• To do
Make an exact copy of all the records.
★ ★ ★ ★
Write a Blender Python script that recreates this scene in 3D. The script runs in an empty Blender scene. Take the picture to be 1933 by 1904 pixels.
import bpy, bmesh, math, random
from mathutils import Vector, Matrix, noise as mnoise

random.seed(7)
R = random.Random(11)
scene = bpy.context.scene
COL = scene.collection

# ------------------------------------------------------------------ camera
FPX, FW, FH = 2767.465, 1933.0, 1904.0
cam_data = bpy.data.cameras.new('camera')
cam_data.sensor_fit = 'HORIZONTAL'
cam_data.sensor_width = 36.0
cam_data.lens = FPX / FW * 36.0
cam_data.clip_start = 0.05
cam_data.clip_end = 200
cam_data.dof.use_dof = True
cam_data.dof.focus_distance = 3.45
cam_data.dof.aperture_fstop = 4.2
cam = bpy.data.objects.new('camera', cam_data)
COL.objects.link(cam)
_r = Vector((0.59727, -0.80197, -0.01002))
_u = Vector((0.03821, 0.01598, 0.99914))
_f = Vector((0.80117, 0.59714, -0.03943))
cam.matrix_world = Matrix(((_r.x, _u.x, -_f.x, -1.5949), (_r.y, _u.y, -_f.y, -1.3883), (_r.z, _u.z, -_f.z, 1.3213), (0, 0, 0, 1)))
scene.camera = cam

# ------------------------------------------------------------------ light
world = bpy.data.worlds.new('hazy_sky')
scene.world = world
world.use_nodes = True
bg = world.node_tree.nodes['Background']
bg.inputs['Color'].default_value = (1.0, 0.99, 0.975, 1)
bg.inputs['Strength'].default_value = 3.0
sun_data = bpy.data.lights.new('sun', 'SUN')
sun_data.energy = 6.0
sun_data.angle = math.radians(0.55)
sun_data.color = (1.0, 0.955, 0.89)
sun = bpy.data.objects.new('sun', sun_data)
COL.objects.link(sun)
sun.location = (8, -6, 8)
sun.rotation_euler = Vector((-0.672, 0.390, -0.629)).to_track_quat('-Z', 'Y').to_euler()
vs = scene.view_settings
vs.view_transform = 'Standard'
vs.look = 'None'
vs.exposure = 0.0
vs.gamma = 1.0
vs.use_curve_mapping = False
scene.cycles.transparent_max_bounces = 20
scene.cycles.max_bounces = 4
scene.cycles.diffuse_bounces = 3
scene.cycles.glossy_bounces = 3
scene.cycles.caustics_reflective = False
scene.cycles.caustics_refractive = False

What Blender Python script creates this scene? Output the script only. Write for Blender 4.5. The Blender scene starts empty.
★ ★ ★ ★
• Answer below
Write a Blender Python script that recreates this scene in 3D. The script runs in an empty Blender scene. Take the picture to be 1933 by 1904 pixels.
import bpy, bmesh, math, random
from mathutils import Vector, Matrix, noise as mnoise

random.seed(7)
R = random.Random(11)
scene = bpy.context.scene
COL = scene.collection

# ------------------------------------------------------------------ camera
FPX, FW, FH = 2767.465, 1933.0, 1904.0
cam_data = bpy.data.cameras.new('camera')
cam_data.sensor_fit = 'HORIZONTAL'
cam_data.sensor_width = 36.0
cam_data.lens = FPX / FW * 36.0
cam_data.clip_start = 0.05
cam_data.clip_end = 200
cam_data.dof.use_dof = True
cam_data.dof.focus_distance = 3.45
cam_data.dof.aperture_fstop = 4.2
cam = bpy.data.objects.new('camera', cam_data)
COL.objects.link(cam)
_r = Vector((0.59727, -0.80197, -0.01002))
_u = Vector((0.03821, 0.01598, 0.99914))
_f = Vector((0.80117, 0.59714, -0.03943))
cam.matrix_world = Matrix(((_r.x, _u.x, -_f.x, -1.5949), (_r.y, _u.y, -_f.y, -1.3883), (_r.z, _u.z, -_f.z, 1.3213), (0, 0, 0, 1)))
scene.camera = cam

# ------------------------------------------------------------------ light
world = bpy.data.worlds.new('hazy_sky')
scene.world = world
world.use_nodes = True
bg = world.node_tree.nodes['Background']
bg.inputs['Color'].default_value = (1.0, 0.99, 0.975, 1)
bg.inputs['Strength'].default_value = 3.0
sun_data = bpy.data.lights.new('sun', 'SUN')
sun_data.energy = 6.0
sun_data.angle = math.radians(0.55)
sun_data.color = (1.0, 0.955, 0.89)
sun = bpy.data.objects.new('sun', sun_data)
COL.objects.link(sun)
sun.location = (8, -6, 8)
sun.rotation_euler = Vector((-0.672, 0.390, -0.629)).to_track_quat('-Z', 'Y').to_euler()
vs = scene.view_settings
vs.view_transform = 'Standard'
vs.look = 'None'
vs.exposure = 0.0
vs.gamma = 1.0
vs.use_curve_mapping = False
scene.cycles.transparent_max_bounces = 20
scene.cycles.max_bounces = 4
scene.cycles.diffuse_bounces = 3
scene.cycles.glossy_bounces = 3
scene.cycles.caustics_reflective = False
scene.cycles.caustics_refractive = False

What Blender Python script creates this scene? Output the script only. Write for Blender 4.5. The Blender scene starts empty.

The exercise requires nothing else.